01:29 <@root> Deactivating all active (re)connections…

01:29 <@root> jabber - Logging in: Signing off…

Note: As I mentioned above, with the latest stable copy of Bitlbee, the last 3 lines of the last ‘conversation’ listed was actually replaced by an effective nothingness because the (hang) was actually the point at which the server would become unresponsive. I would actually need to /quit irssi in order to fix the issue, and even then CTRL+C the client as it hung at “Waiting for servers to close connections…”.

In the latest testing build the gateway does still hang as in “not produce any more output” but as you can see I’m able to enter commands to kill the connection, and if I /quit the testing version irssi will wait for a fraction of a second for the gateway to (properly) kill the link and quit (which shouldn’t even be happening in the first place).

So, as you can see, Openfire and Bitlbee do NOT like each other. If I were to file this as a bug, I’d set it as a “Blocker”, but I’m instead giving this the benefit of the doubt and am asking you guys what’s going on first just in case I did something wrong.

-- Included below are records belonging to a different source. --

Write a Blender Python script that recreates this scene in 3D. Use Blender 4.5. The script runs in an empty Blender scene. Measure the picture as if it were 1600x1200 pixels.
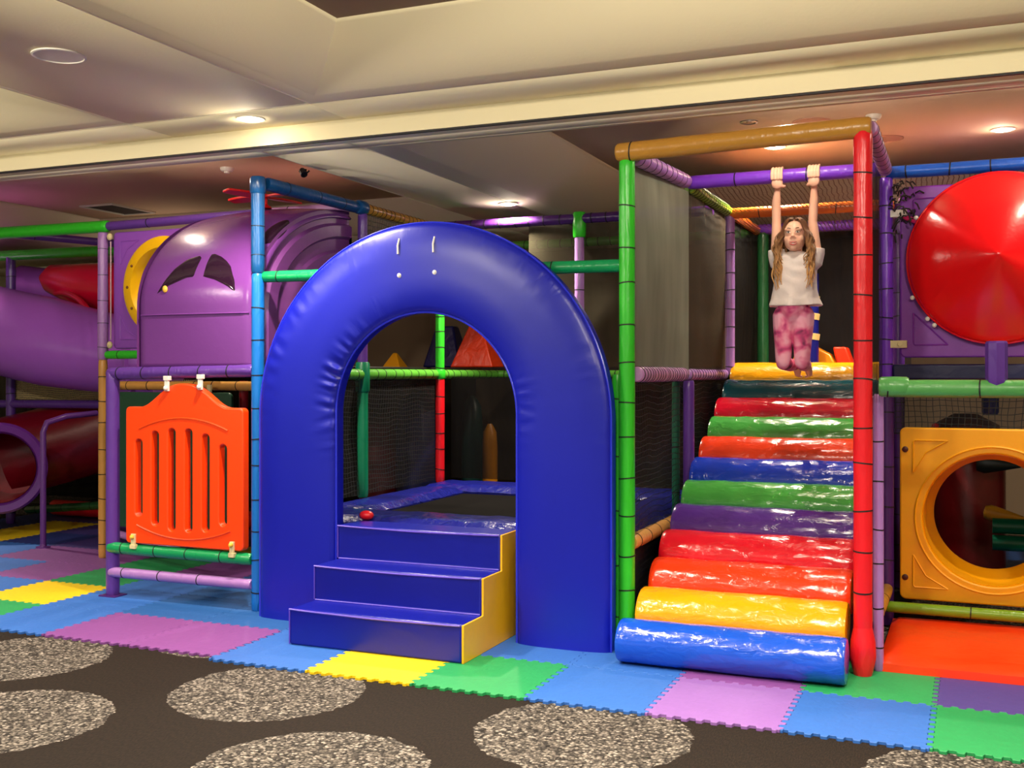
import bpy, math, random
from mathutils import Vector, Matrix, noise as mnoise
R = math.radians
PI = math.pi
random.seed(7)
scn = bpy.context.scene
COL = scn.collection

# ------------------------------------------------------------------ camera
YAW = R(22.95)
cam = bpy.data.cameras.new('camera'); camo = bpy.data.objects.new('camera', cam); COL.objects.link(camo)
camo.location = (0, 0, 1.5); camo.rotation_euler = (PI/2, 0, YAW)
cam.lens = 38.25; cam.sensor_width = 36; cam.shift_y = -15/1600; cam.clip_start = .02
scn.camera = camo

# ------------------------------------------------------------------ materials
def lin(c):
    c = c/255.0
    return c/12.92 if c <= .04045 else ((c+.055)/1.055)**2.4
def rgb(t): return (lin(t[0]), lin(t[1]), lin(t[2]), 1)
MC = {}
def base(name):
    m = bpy.data.materials.new(name); m.use_nodes = True
    return m, m.node_tree, m.node_tree.nodes['Principled BSDF']
def vinyl(c, rough=.3, bump=.25, scale=6, stretch=(1, 1, 1), name='vinyl', coat=0.0, mott=.06):
    key = (name, tuple(c), rough, bump, scale, stretch, coat)
    if key in MC: return MC[key]
    m, t, b = base(name)
    n = t.nodes; L = t.links
    tc = n.new('ShaderNodeTexCoord'); mp = n.new('ShaderNodeMapping'); mp.inputs['Scale'].default_value = stretch
    oi = n.new('ShaderNodeObjectInfo'); ad = n.new('ShaderNodeVectorMath'); ad.operation = 'ADD'
    ml = n.new('ShaderNodeMath'); ml.operation = 'MULTIPLY'; ml.inputs[1].default_value = 37
    L.new(oi.outputs['Random'], ml.inputs[0]); L.new(tc.outputs['Object'], ad.inputs[0]); L.new(ml.outputs[0], ad.inputs[1])
    L.new(ad.outputs[0], mp.inputs[0])
    nz = n.new('ShaderNodeTexNoise'); nz.inputs['Scale'].default_value = scale; nz.inputs['Detail'].default_value = 3
    nz.inputs['Distortion'].default_value = .8
    L.new(mp.outputs[0], nz.inputs['Vector'])
    bp = n.new('ShaderNodeBump'); bp.inputs['Strength'].default_value = bump; bp.inputs['Distance'].default_value = .02
    L.new(nz.outputs['Fac'], bp.inputs['Height']); L.new(bp.outputs[0], b.inputs['Normal'])
    mx = n.new('ShaderNodeMix'); mx.data_type = 'RGBA'
    col = rgb(c); mx.inputs[6].default_value = tuple(v*(1-mott) for v in col[:3])+(1,); mx.inputs[7].default_value = tuple(min(1, v*(1+mott)) for v in col[:3])+(1,)
    L.new(nz.outputs['Fac'], mx.inputs[0]); L.new(mx.outputs[2], b.inputs['Base Color'])
    b.inputs['Roughness'].default_value = rough
    b.inputs['Coat Weight'].default_value = coat; b.inputs['Coat Roughness'].default_value = .12
    MC[key] = m
    return m
def plastic(c, rough=.28, name='plastic'): return vinyl(c, rough, .05, 18, name=name, mott=.03)
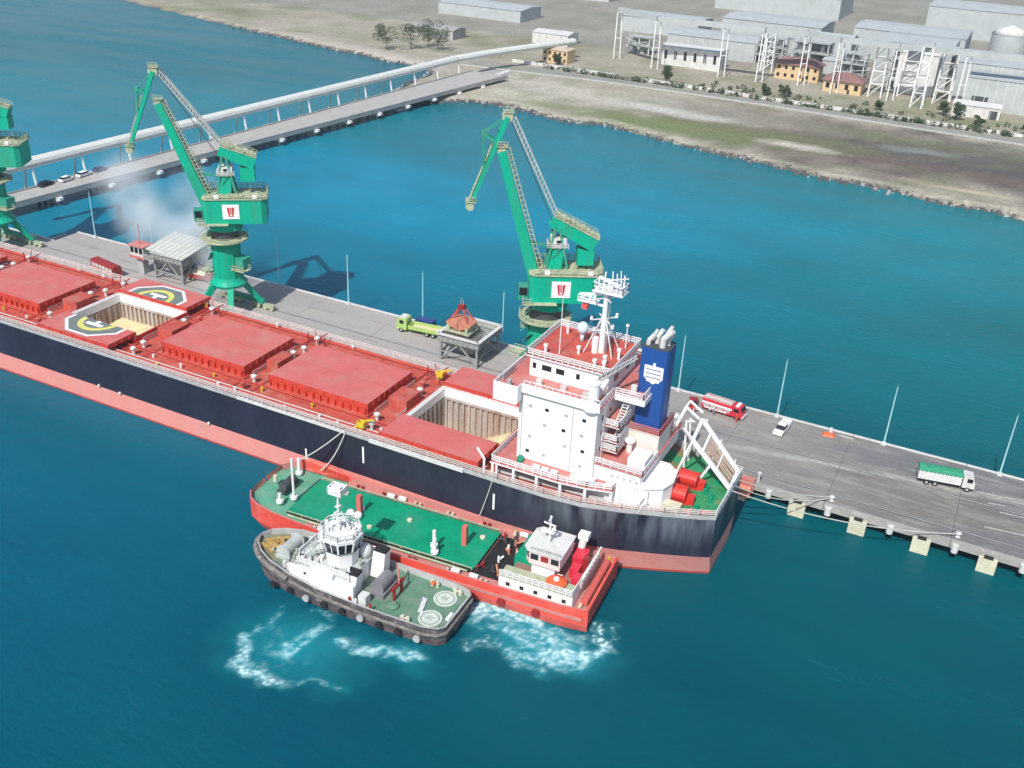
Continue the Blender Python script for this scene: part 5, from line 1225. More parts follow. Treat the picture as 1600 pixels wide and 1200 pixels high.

I’d appreciate you checking this out and telling me if this is indeed a bug, and whatever the reason - be it a bug or not… I’m really looking forward to this issue not existing anymore.

-dav7

IT WAS MY OWN FAULT! DUH!

By a freak accident I wanted to connect to the Jabber server myself a few minutes ago… Pidgin kept going on that the “Peer presented an invalid security certificate” or some such.

Well, I reinstalled Openfire… that didn’t work.

Tried regerating the certificates. That didn’t work, either.

?!?!?!?!

Then I realised: I’D ALREADY REINSTALLED OPENFIRE RECENTLY! The cached certificate in Pidgin wasn’t matching up to the new one!!

*delete certificate*

*pidgin connects*

“YAY :D”

Well, that’s that. Bitlbee will connect with and without “::ssl” now, even in 2.4.0 stable, so I’m happy

lol, people are so… clueless sometimes. I’m usually not that bad with technical stuff… how ironic.

And to add to the irony, I happen to be really tired today :stuck_out_tongue:

-dav7

dav7,

Thanks for sharing your battles with us.